Friday, October 7, 2022

New Research Highlights Past Tatar Dominance of Orenburg Corridor

Paul Goble

            Staunton, Oct. 2 – The Orenburg or Kudymkar Corridor, the land between the republics of Bashkortostan and Tatarstan now within the Russian Federation, on the one hand, and Kazakhstan, on the other, has long been a sensitive issue for Moscow and for nationalist groups in the two Idel-Ural republics.

            When Stalin drew the borders of these two Russian republics and Kazakhstan, he made sure that there was an ethnic Russian corridor between them because according to his constitution, non-Russian areas could become union republics only if they had an external border and thus have the right to secede from the USSR.
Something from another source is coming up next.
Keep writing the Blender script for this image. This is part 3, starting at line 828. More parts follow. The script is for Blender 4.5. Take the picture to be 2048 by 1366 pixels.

            But because the area of this corridor was earlier dominated by Muslim Turkic groups and became predominantly Russian, Bashkirs and Tatars never forgot it and hoped they could recover such a land bridge to the outside world and thus lay the groundwork for their own eventual independence.
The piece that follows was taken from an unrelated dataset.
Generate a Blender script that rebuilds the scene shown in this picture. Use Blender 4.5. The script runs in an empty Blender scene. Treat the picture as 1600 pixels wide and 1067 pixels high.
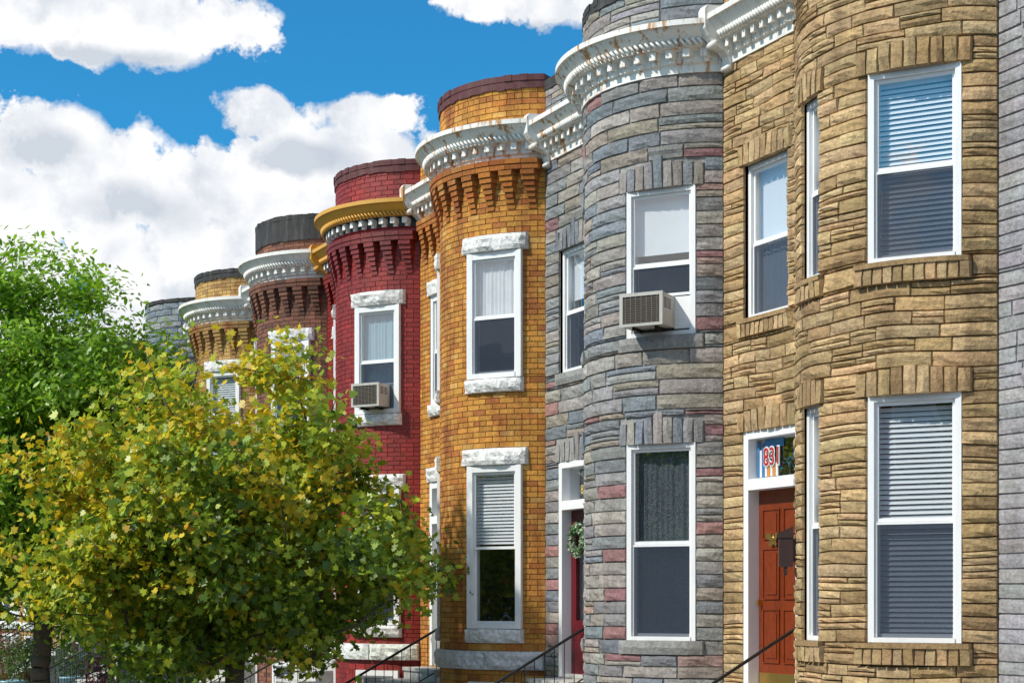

            Over the last several years, their interest in the corridor has grown with Ukrainian officials taking up the cudgels on their behalf given that if that corridor were bridged, Russia would be significantly weakened (jamestown.org/program/the-orenburg-corridor-and-the-future-of-the-middle-volga/, windowoneurasia2.blogspot.com/2018/11/orenburg-corridor-threatens-russia-more.html, windowoneurasia2.blogspot.com/2018/03/moscow-analyst-denounces-kazakh.html, and windowoneurasia2.blogspot.com/2022/01/ukrainian-interest-in-orenburg-corridor.html).

            Because current borders mean that Bashkirs have a more immediate interest, there has been more talk about this corridor in Ufa than in Kazan. But that may be about to change. A group of Tatar scholars has gone to the region to examine grave markers there and concluded that the corridor remains part of “the Tatar world” (business-gazeta.ru/article/565535).

            Given the new fluidity in thinking in both Idel-Ural and Kazakhstan, the possibility of closing the Orenburg corridor and the opening of the possibility of independence for the republics of the Middle Volga is likely to be fueled by what might otherwise appear to be a narrowly academic study.